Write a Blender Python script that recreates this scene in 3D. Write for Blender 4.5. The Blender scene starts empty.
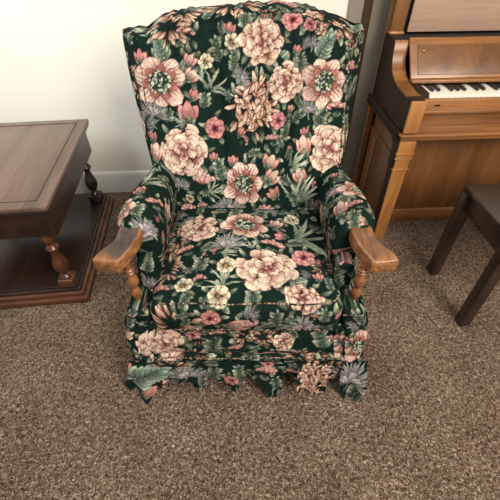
import bpy, bmesh, math, random
import numpy as np
from mathutils import Vector, Matrix

PI = math.pi
rng = np.random.RandomState(11)
random.seed(11)
S = bpy.context.scene
COL = S.collection
S.view_settings.view_transform = 'Standard'
S.view_settings.look = 'None'
S.view_settings.exposure = 0.0
S.view_settings.gamma = 1.0

def lin(c):
    c = np.asarray(c, float)
    if c.max() > 1.5: c = c / 255.0
    return np.where(c <= .04045, c / 12.92, ((c + .055) / 1.055) ** 2.4)
def L4(c): return tuple(lin(c)) + (1.0,)

# ------------------------------------------------------------------ fabric painting (pattern worked out in metres on the cloth)
class Cloth:
    def __init__(s, u0, u1, v0, v1, res=.001):
        s.u0, s.v0, s.res = u0, v0, res
        s.W = int((u1 - u0) / res) + 1; s.H = int((v1 - v0) / res) + 1
        s.px = np.zeros((s.H, s.W, 3)); s.px[:] = (20, 38, 31)
        n = rng.rand(s.H // 24 + 2, s.W // 24 + 2)
        s.occ = np.zeros((s.H, s.W), bool)
    def win(s, cu, cv, r):
        i0 = max(0, int((cu - r - s.u0) / s.res)); i1 = min(s.W, int((cu + r - s.u0) / s.res) + 2)
        j0 = max(0, int((cv - r - s.v0) / s.res)); j1 = min(s.H, int((cv + r - s.v0) / s.res) + 2)
        if i0 >= i1 or j0 >= j1: return None
        U, V = np.meshgrid(s.u0 + np.arange(i0, i1) * s.res, s.v0 + np.arange(j0, j1) * s.res)
        return i0, i1, j0, j1, U, V
    def put(s, w, a, c):
        i0, i1, j0, j1 = w[:4]
        p = s.px[j0:j1, i0:i1]
        p += (c - p) * a[..., None]
        s.occ[j0:j1, i0:i1] |= a > .4
    def petal(s, M, x, y, ang, Ln, Wd, ci, co, ol=(60, 30, 28), p=.75, lw=.0022, ruff=0., streak=0., q=.6, curl=0.):
        cu, cv, w, h, rot = M
        cr, sr = math.cos(rot), math.sin(rot)
        X = x * w; Y = y * h
        bu = cu + X * cr + Y * sr; bv = cv - X * sr + Y * cr
        dx, dy = math.sin(ang) * w, math.cos(ang) * h
        gu, gv = dx * cr + dy * sr, -dx * sr + dy * cr
        g = math.hypot(gu, gv); ll = Ln * g
        if ll < 1e-5: return
        gu /= g; gv /= g
        ww = Wd * math.sqrt(w * h)
        mx, my = bu + gu * ll / 2, bv + gv * ll / 2
        W_ = s.win(mx, my, max(ll, ww) * .75 + abs(curl) * ll + .003)
        if W_ is None: return
        U, V = W_[4] - bu, W_[5] - bv
        t = (U * gu + V * gv) / ll
        d = U * gv - V * gu - curl * ll * t * t
        tc = np.clip(t, 0, 1)
        hw = ww / 2 * np.sin(PI * tc ** p) ** q
        if ruff:
            ph = rng.rand() * 6
            hw = hw * (1 + ruff * np.sin(tc * 17 + ph + np.sign(d)))
        m = np.where((t > 0) & (t < 1), hw - np.abs(d), -1.)
        a = np.clip(m / s.res + .5, 0, 1)
        k = np.clip(tc[..., None] * 1.35 - .08, 0, 1) ** .9
        if ruff:
            k = np.clip(k + .12 * np.sin(d / ww * 30 + ph)[..., None], 0, 1)
        c = np.array(ci) * (1 - k) + np.array(co) * k
        if streak:
            st = np.clip(np.sin(d / ww * 34 + rng.rand() * 6) * 1.5 - .2, 0, 1) * (1 - tc) ** .5
            c = c * (1 - streak * st[..., None])
        e = np.clip((lw - m) / s.res, 0, 1)[..., None]
        # outline, but lighter on the very tip so that the petals read
        c = c * (1 - e) + np.array(ol) * e
        s.put(W_, a, c * (.93 + .14 * rng.rand()))
    def dot(s, M, x, y, r, c):
        cu, cv, w, h, rot = M
        cr, sr = math.cos(rot), math.sin(rot)
        X = x * w; Y = y * h
        bu = cu + X * cr + Y * sr; bv = cv - X * sr + Y * cr
        W_ = s.win(bu, bv, r + .002)
        if W_ is None: return
        d = r - np.hypot(W_[4] - bu, W_[5] - bv)
        s.put(W_, np.clip(d / s.res + .5, 0, 1), np.array(c) + np.zeros(d.shape + (3,)))
    def stroke(s, M, pts, wd, c):
        pts = np.array(pts, float)
        for i in range(len(pts) - 1):
            n = max(2, int(np.hypot(*((pts[i + 1] - pts[i]) * (M[2], M[3]))) / .0012))
            for k in range(n):
                q = pts[i] + (pts[i + 1] - pts[i]) * k / n
                s.dot(M, q[0], q[1], wd / 2, c)
    def sample(s, u, v):
        x = np.clip((u - s.u0) / s.res, 0, s.W - 1.001); y = np.clip((v - s.v0) / s.res, 0, s.H - 1.001)
        i = x.astype(int); j = y.astype(int); fx = (x - i)[..., None]; fy = (y - j)[..., None]
        p = s.px
        return (p[j, i] * (1 - fx) * (1 - fy) + p[j, i + 1] * fx * (1 - fy) + p[j + 1, i] * (1 - fx) * fy + p[j + 1, i + 1] * fx * fy)

CREAM = (232, 206, 182); PEACH = (218, 180, 158); ROSE = (200, 142, 134); MAUVE = (168, 108, 110)
MAR = (112, 56, 50); BRN = (134, 88, 72); DK = (66, 34, 30)
SAGE = (146, 154, 130); PALE = (204, 206, 180); MINT = (152, 172, 150); DGR = (42, 56, 44)
GREY = (172, 168, 160)

def jit(c, a=10): return tuple(np.clip(np.array(c) + rng.uniform(-a, a), 0, 255))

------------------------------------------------

SET PROBLEM: Copy the listing in full and without alteration, omitting every picture.

ANSWER TO THIS EXERCISE:
Write a Blender Python script that recreates this scene in 3D. Write for Blender 4.5. The Blender scene starts empty.
import bpy, bmesh, math, random
import numpy as np
from mathutils import Vector, Matrix

PI = math.pi
rng = np.random.RandomState(11)
random.seed(11)
S = bpy.context.scene
COL = S.collection
S.view_settings.view_transform = 'Standard'
S.view_settings.look = 'None'
S.view_settings.exposure = 0.0
S.view_settings.gamma = 1.0

def lin(c):
    c = np.asarray(c, float)
    if c.max() > 1.5: c = c / 255.0
    return np.where(c <= .04045, c / 12.92, ((c + .055) / 1.055) ** 2.4)
def L4(c): return tuple(lin(c)) + (1.0,)

# ------------------------------------------------------------------ fabric painting (pattern worked out in metres on the cloth)
class Cloth:
    def __init__(s, u0, u1, v0, v1, res=.001):
        s.u0, s.v0, s.res = u0, v0, res
        s.W = int((u1 - u0) / res) + 1; s.H = int((v1 - v0) / res) + 1
        s.px = np.zeros((s.H, s.W, 3)); s.px[:] = (20, 38, 31)
        n = rng.rand(s.H // 24 + 2, s.W // 24 + 2)
        s.occ = np.zeros((s.H, s.W), bool)
    def win(s, cu, cv, r):
        i0 = max(0, int((cu - r - s.u0) / s.res)); i1 = min(s.W, int((cu + r - s.u0) / s.res) + 2)
        j0 = max(0, int((cv - r - s.v0) / s.res)); j1 = min(s.H, int((cv + r - s.v0) / s.res) + 2)
        if i0 >= i1 or j0 >= j1: return None
        U, V = np.meshgrid(s.u0 + np.arange(i0, i1) * s.res, s.v0 + np.arange(j0, j1) * s.res)
        return i0, i1, j0, j1, U, V
    def put(s, w, a, c):
        i0, i1, j0, j1 = w[:4]
        p = s.px[j0:j1, i0:i1]
        p += (c - p) * a[..., None]
        s.occ[j0:j1, i0:i1] |= a > .4
    def petal(s, M, x, y, ang, Ln, Wd, ci, co, ol=(60, 30, 28), p=.75, lw=.0022, ruff=0., streak=0., q=.6, curl=0.):
        cu, cv, w, h, rot = M
        cr, sr = math.cos(rot), math.sin(rot)
        X = x * w; Y = y * h
        bu = cu + X * cr + Y * sr; bv = cv - X * sr + Y * cr
        dx, dy = math.sin(ang) * w, math.cos(ang) * h
        gu, gv = dx * cr + dy * sr, -dx * sr + dy * cr
        g = math.hypot(gu, gv); ll = Ln * g
        if ll < 1e-5: return
        gu /= g; gv /= g
        ww = Wd * math.sqrt(w * h)
        mx, my = bu + gu * ll / 2, bv + gv * ll / 2
        W_ = s.win(mx, my, max(ll, ww) * .75 + abs(curl) * ll + .003)
        if W_ is None: return
        U, V = W_[4] - bu, W_[5] - bv
        t = (U * gu + V * gv) / ll
        d = U * gv - V * gu - curl * ll * t * t
        tc = np.clip(t, 0, 1)
        hw = ww / 2 * np.sin(PI * tc ** p) ** q
        if ruff:
            ph = rng.rand() * 6
            hw = hw * (1 + ruff * np.sin(tc * 17 + ph + np.sign(d)))
        m = np.where((t > 0) & (t < 1), hw - np.abs(d), -1.)
        a = np.clip(m / s.res + .5, 0, 1)
        k = np.clip(tc[..., None] * 1.35 - .08, 0, 1) ** .9
        if ruff:
            k = np.clip(k + .12 * np.sin(d / ww * 30 + ph)[..., None], 0, 1)
        c = np.array(ci) * (1 - k) + np.array(co) * k
        if streak:
            st = np.clip(np.sin(d / ww * 34 + rng.rand() * 6) * 1.5 - .2, 0, 1) * (1 - tc) ** .5
            c = c * (1 - streak * st[..., None])
        e = np.clip((lw - m) / s.res, 0, 1)[..., None]
        # outline, but lighter on the very tip so that the petals read
        c = c * (1 - e) + np.array(ol) * e
        s.put(W_, a, c * (.93 + .14 * rng.rand()))
    def dot(s, M, x, y, r, c):
        cu, cv, w, h, rot = M
        cr, sr = math.cos(rot), math.sin(rot)
        X = x * w; Y = y * h
        bu = cu + X * cr + Y * sr; bv = cv - X * sr + Y * cr
        W_ = s.win(bu, bv, r + .002)
        if W_ is None: return
        d = r - np.hypot(W_[4] - bu, W_[5] - bv)
        s.put(W_, np.clip(d / s.res + .5, 0, 1), np.array(c) + np.zeros(d.shape + (3,)))
    def stroke(s, M, pts, wd, c):
        pts = np.array(pts, float)
        for i in range(len(pts) - 1):
            n = max(2, int(np.hypot(*((pts[i + 1] - pts[i]) * (M[2], M[3]))) / .0012))
            for k in range(n):
                q = pts[i] + (pts[i + 1] - pts[i]) * k / n
                s.dot(M, q[0], q[1], wd / 2, c)
    def sample(s, u, v):
        x = np.clip((u - s.u0) / s.res, 0, s.W - 1.001); y = np.clip((v - s.v0) / s.res, 0, s.H - 1.001)
        i = x.astype(int); j = y.astype(int); fx = (x - i)[..., None]; fy = (y - j)[..., None]
        p = s.px
        return (p[j, i] * (1 - fx) * (1 - fy) + p[j, i + 1] * fx * (1 - fy) + p[j + 1, i] * (1 - fx) * fy + p[j + 1, i + 1] * fx * fy)

CREAM = (232, 206, 182); PEACH = (218, 180, 158); ROSE = (200, 142, 134); MAUVE = (168, 108, 110)
MAR = (112, 56, 50); BRN = (134, 88, 72); DK = (66, 34, 30)
SAGE = (146, 154, 130); PALE = (204, 206, 180); MINT = (152, 172, 150); DGR = (42, 56, 44)
GREY = (172, 168, 160)

def jit(c, a=10): return tuple(np.clip(np.array(c) + rng.uniform(-a, a), 0, 255))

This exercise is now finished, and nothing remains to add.